What is needed.
Search the data for the word "Write" and copy every line that contains it.

Task data.
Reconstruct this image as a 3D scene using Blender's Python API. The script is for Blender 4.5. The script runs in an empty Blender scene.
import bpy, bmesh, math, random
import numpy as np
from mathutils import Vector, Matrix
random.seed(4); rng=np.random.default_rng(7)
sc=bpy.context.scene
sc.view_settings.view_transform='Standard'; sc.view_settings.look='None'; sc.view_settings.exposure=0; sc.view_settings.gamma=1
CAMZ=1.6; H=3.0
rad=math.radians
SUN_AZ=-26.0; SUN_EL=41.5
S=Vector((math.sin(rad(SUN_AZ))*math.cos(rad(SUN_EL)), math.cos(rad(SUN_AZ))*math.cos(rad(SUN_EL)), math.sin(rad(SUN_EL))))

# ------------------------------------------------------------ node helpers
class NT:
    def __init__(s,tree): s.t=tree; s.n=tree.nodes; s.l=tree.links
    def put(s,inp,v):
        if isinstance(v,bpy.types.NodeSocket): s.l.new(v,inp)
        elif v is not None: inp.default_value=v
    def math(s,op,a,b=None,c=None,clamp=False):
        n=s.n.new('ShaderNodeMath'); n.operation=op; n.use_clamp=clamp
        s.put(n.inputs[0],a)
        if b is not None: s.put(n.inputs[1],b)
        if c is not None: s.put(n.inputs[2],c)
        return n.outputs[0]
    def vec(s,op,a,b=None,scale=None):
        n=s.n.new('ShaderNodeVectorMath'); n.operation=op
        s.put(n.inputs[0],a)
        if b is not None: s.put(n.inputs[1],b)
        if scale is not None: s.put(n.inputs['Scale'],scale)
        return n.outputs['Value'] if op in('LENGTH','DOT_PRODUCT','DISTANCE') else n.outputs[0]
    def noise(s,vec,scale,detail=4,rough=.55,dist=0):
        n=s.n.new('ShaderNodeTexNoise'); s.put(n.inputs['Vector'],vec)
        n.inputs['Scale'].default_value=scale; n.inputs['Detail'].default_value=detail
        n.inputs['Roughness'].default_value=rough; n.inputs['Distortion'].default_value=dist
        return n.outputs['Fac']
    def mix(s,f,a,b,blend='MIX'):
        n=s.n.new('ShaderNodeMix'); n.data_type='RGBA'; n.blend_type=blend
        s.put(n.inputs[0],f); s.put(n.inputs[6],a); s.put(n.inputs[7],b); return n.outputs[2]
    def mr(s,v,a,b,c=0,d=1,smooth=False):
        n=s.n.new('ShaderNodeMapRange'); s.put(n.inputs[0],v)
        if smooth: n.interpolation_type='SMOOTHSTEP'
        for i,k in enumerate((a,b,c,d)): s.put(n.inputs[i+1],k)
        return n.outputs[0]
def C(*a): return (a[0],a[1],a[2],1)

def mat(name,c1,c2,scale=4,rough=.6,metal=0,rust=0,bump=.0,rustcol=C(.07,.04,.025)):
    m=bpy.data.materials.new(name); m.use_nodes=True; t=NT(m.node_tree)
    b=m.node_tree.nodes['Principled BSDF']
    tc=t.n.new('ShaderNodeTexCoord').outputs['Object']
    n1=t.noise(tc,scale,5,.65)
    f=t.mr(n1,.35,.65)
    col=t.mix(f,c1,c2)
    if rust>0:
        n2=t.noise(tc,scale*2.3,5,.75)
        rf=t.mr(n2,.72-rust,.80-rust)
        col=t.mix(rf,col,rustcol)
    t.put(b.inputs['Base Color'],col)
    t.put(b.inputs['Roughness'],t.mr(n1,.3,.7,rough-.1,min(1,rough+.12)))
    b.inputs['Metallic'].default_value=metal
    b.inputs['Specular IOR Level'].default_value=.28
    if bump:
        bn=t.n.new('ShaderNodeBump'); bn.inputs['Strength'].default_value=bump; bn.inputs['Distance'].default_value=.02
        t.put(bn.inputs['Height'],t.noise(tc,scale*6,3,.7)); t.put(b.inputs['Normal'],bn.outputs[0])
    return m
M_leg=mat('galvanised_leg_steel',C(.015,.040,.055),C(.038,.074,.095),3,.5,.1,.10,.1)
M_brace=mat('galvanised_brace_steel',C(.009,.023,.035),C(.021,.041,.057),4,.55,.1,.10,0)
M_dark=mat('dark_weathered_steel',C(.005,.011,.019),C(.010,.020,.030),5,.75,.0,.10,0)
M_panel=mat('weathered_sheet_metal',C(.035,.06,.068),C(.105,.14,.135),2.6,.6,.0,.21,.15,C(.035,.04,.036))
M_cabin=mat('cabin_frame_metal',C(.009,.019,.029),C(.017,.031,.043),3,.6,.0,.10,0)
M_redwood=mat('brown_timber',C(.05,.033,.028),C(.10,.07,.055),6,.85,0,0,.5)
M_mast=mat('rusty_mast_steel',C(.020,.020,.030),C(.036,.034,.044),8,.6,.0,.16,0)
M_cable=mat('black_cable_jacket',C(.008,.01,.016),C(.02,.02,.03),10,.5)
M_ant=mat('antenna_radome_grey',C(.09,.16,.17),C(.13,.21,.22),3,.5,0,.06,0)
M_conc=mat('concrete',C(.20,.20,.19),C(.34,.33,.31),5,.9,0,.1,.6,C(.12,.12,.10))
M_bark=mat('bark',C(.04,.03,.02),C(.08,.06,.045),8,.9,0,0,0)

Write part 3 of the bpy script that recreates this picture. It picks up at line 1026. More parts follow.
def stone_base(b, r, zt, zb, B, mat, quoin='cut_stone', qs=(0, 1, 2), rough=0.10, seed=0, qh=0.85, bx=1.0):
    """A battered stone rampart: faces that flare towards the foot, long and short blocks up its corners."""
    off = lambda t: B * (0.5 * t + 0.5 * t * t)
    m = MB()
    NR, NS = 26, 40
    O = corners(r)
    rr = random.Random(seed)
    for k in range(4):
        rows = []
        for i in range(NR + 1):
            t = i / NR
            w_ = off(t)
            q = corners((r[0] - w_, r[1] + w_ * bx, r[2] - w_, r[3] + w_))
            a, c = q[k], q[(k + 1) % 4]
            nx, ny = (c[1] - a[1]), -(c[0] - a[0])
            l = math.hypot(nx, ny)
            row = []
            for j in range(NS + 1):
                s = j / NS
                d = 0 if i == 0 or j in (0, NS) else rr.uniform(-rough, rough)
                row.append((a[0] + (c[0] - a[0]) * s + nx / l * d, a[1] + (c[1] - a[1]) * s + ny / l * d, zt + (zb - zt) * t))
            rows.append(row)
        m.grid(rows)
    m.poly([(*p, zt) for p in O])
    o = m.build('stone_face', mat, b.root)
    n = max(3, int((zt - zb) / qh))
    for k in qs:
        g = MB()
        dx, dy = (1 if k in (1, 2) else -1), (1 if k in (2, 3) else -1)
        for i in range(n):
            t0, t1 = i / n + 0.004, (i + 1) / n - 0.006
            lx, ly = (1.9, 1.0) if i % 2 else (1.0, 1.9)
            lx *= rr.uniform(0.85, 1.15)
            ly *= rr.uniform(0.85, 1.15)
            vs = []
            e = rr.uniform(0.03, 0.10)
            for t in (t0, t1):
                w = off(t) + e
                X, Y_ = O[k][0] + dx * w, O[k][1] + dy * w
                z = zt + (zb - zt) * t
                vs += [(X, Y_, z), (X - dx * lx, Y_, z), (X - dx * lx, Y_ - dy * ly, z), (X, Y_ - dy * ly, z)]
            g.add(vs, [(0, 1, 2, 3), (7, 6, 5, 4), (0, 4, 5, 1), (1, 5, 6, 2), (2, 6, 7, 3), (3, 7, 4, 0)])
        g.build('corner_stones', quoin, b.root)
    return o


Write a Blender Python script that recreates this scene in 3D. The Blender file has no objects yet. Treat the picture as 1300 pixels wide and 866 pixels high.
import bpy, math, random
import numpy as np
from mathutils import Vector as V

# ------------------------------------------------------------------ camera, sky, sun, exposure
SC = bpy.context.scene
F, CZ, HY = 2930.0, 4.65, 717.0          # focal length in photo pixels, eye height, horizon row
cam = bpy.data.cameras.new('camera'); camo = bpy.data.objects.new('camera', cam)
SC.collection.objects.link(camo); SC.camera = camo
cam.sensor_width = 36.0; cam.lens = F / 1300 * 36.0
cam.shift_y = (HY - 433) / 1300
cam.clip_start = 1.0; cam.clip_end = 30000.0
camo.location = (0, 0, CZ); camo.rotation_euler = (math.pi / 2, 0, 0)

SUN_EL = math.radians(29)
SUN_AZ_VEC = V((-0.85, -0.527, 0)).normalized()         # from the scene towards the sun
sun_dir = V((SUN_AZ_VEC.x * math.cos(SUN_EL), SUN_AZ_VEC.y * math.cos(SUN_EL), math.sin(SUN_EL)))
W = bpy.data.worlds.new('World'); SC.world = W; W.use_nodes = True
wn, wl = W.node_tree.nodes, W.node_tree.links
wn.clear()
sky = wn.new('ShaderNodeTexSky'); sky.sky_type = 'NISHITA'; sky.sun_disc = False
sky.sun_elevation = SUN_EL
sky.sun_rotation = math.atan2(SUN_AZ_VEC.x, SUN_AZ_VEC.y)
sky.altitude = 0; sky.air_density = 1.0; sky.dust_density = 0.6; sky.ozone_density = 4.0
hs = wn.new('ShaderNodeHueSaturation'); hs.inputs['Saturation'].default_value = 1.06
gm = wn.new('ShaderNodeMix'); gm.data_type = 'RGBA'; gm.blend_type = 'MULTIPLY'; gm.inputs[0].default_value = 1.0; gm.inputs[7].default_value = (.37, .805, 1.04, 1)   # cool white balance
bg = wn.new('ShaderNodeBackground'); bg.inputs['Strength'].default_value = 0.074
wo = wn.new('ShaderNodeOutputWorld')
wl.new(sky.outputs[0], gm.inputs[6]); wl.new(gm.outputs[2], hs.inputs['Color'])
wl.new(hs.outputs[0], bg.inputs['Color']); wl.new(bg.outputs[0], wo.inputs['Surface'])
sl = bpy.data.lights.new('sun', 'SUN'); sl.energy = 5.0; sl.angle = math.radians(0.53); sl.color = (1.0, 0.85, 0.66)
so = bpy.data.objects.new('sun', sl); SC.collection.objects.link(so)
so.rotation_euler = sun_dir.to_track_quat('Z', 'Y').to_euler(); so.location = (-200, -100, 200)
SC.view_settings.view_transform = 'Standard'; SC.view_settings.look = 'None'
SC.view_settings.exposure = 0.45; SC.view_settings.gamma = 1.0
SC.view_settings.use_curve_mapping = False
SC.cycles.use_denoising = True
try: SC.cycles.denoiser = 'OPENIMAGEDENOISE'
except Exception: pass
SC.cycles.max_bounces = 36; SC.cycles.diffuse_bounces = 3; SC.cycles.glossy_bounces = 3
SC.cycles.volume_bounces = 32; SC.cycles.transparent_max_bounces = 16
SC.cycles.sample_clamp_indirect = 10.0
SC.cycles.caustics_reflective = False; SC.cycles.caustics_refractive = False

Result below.
Write part 3 of the bpy script that recreates this picture. It picks up at line 1026. More parts follow.
Write a Blender Python script that recreates this scene in 3D. The Blender file has no objects yet. Treat the picture as 1300 pixels wide and 866 pixels high.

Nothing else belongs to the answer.